Recorded data.
+---+

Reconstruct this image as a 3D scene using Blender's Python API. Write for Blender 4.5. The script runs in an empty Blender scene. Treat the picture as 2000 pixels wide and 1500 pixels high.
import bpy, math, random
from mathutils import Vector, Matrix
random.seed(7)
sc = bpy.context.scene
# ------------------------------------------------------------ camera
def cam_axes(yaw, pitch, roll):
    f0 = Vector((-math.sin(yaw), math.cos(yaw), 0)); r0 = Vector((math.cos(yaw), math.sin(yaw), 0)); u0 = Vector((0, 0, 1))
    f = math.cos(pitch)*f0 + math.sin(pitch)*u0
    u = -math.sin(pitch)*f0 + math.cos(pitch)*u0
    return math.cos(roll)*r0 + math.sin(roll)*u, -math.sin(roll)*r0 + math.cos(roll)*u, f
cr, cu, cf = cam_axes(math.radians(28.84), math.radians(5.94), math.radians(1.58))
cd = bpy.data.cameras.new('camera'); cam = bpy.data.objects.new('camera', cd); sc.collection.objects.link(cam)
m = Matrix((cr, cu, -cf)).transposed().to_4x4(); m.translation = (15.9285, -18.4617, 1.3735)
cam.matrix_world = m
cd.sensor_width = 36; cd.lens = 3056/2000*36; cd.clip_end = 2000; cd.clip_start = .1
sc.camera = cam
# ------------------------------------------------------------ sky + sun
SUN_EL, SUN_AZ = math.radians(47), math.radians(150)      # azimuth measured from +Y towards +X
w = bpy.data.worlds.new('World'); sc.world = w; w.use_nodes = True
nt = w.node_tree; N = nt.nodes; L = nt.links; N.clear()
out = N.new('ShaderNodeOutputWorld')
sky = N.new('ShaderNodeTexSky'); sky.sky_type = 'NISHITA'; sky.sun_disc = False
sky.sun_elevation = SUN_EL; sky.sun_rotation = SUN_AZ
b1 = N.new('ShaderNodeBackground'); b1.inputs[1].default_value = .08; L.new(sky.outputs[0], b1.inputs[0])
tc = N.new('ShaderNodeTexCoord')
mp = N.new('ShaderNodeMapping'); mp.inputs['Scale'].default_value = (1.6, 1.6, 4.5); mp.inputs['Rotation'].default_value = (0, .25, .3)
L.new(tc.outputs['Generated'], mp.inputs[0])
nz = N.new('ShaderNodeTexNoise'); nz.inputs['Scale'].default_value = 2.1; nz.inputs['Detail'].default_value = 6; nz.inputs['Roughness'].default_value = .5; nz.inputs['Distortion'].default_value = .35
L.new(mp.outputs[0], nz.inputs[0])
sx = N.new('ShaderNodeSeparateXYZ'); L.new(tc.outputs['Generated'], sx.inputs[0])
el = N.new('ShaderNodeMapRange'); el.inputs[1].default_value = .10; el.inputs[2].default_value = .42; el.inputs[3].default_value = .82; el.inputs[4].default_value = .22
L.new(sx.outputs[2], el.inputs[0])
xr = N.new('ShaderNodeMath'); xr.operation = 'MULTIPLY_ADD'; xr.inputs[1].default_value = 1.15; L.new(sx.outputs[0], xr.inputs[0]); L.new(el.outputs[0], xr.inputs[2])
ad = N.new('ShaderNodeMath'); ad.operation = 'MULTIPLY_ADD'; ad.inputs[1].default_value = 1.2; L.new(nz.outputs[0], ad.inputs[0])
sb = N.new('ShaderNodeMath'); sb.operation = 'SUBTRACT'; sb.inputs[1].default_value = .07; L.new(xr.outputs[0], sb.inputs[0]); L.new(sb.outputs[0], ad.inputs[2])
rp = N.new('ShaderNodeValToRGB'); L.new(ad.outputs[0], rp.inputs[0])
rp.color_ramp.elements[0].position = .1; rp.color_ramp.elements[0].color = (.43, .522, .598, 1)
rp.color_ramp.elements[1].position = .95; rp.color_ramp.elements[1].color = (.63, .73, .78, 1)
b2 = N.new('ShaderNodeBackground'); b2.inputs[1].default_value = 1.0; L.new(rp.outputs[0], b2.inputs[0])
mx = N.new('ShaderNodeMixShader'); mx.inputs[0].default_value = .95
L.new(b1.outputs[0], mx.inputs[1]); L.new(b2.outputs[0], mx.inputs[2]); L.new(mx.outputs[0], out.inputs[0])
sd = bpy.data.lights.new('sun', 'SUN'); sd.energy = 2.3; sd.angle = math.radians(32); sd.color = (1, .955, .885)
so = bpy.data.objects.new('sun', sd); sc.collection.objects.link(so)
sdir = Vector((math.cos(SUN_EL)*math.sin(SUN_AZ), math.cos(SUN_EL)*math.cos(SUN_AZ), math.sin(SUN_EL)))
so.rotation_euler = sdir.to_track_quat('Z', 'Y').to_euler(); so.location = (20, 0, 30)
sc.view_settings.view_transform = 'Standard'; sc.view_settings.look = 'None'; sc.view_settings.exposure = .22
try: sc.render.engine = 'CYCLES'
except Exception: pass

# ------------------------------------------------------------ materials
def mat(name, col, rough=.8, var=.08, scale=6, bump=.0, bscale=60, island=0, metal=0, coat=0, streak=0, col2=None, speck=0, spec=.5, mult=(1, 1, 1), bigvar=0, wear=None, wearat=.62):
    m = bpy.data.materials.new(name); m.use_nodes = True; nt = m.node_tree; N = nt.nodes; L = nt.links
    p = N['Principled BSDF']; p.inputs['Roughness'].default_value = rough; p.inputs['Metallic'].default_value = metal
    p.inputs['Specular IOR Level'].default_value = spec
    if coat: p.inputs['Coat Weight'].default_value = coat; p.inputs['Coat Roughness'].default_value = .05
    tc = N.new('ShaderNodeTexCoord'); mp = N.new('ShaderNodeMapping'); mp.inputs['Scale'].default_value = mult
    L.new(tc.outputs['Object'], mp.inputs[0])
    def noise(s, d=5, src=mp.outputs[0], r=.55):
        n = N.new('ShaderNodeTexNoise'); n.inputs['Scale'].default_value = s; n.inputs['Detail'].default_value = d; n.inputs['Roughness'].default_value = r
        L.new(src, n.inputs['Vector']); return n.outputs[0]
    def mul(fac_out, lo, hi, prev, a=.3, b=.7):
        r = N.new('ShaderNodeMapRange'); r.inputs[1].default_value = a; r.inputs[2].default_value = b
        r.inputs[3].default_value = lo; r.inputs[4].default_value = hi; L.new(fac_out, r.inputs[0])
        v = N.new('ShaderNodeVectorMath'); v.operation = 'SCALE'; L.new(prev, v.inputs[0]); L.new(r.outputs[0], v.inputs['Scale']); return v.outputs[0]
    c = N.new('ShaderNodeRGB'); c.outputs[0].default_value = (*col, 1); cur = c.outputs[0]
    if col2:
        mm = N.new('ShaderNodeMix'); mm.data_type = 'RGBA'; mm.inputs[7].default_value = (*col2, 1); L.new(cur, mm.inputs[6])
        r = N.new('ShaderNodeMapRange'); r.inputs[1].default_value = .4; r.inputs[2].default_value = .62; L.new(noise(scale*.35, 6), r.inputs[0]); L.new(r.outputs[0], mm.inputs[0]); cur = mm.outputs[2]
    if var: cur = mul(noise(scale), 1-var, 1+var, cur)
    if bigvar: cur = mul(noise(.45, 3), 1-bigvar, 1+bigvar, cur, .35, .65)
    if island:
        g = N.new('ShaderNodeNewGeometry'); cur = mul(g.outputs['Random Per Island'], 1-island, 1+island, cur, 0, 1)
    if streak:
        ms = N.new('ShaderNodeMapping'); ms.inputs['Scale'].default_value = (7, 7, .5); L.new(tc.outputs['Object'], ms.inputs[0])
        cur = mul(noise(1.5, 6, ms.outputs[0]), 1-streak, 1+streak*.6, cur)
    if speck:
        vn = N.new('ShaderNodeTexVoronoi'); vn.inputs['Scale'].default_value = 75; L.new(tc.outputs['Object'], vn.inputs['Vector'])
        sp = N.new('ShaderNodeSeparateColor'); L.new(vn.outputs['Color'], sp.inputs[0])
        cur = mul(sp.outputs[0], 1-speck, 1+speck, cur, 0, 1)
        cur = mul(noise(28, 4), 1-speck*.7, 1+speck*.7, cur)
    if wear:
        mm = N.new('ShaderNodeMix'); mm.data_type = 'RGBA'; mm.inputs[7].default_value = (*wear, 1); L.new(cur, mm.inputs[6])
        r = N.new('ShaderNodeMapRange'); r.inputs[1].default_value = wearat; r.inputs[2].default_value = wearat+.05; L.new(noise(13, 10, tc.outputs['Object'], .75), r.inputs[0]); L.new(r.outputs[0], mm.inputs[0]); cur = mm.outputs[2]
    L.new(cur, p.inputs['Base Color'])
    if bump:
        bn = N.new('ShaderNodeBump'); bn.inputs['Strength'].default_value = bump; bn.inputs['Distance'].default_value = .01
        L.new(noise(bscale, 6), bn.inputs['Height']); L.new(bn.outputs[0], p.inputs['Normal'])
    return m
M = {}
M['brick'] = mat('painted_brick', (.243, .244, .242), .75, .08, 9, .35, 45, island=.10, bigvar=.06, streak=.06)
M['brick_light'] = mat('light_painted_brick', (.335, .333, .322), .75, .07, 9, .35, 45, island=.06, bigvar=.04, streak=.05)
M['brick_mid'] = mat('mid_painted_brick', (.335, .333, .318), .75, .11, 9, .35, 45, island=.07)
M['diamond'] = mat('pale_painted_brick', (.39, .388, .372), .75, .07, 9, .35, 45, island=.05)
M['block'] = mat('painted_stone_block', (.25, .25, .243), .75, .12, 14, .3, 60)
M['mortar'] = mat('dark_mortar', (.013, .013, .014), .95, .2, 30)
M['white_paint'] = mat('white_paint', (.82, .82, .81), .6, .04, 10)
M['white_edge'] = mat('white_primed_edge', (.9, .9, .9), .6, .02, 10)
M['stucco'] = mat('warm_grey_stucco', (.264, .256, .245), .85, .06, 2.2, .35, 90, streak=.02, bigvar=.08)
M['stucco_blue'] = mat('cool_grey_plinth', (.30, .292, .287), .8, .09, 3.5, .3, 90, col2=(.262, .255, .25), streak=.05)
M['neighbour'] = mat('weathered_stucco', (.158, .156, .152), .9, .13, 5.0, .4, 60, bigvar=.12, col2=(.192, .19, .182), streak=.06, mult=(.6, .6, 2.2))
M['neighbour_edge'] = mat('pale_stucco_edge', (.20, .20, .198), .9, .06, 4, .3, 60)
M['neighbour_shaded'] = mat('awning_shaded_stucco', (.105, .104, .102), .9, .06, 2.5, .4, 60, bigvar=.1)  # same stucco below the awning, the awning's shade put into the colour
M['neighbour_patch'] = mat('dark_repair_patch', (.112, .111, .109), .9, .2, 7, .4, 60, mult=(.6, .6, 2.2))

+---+

What this task involves. Copy each line exactly, from the line containing "2.5, .4, 60, bigvar=.1)" down to the last line of the material, and no other lines.

Reply.
M['neighbour_shaded'] = mat('awning_shaded_stucco', (.105, .104, .102), .9, .06, 2.5, .4, 60, bigvar=.1)  # same stucco below the awning, the awning's shade put into the colour
M['neighbour_patch'] = mat('dark_repair_patch', (.112, .111, .109), .9, .2, 7, .4, 60, mult=(.6, .6, 2.2))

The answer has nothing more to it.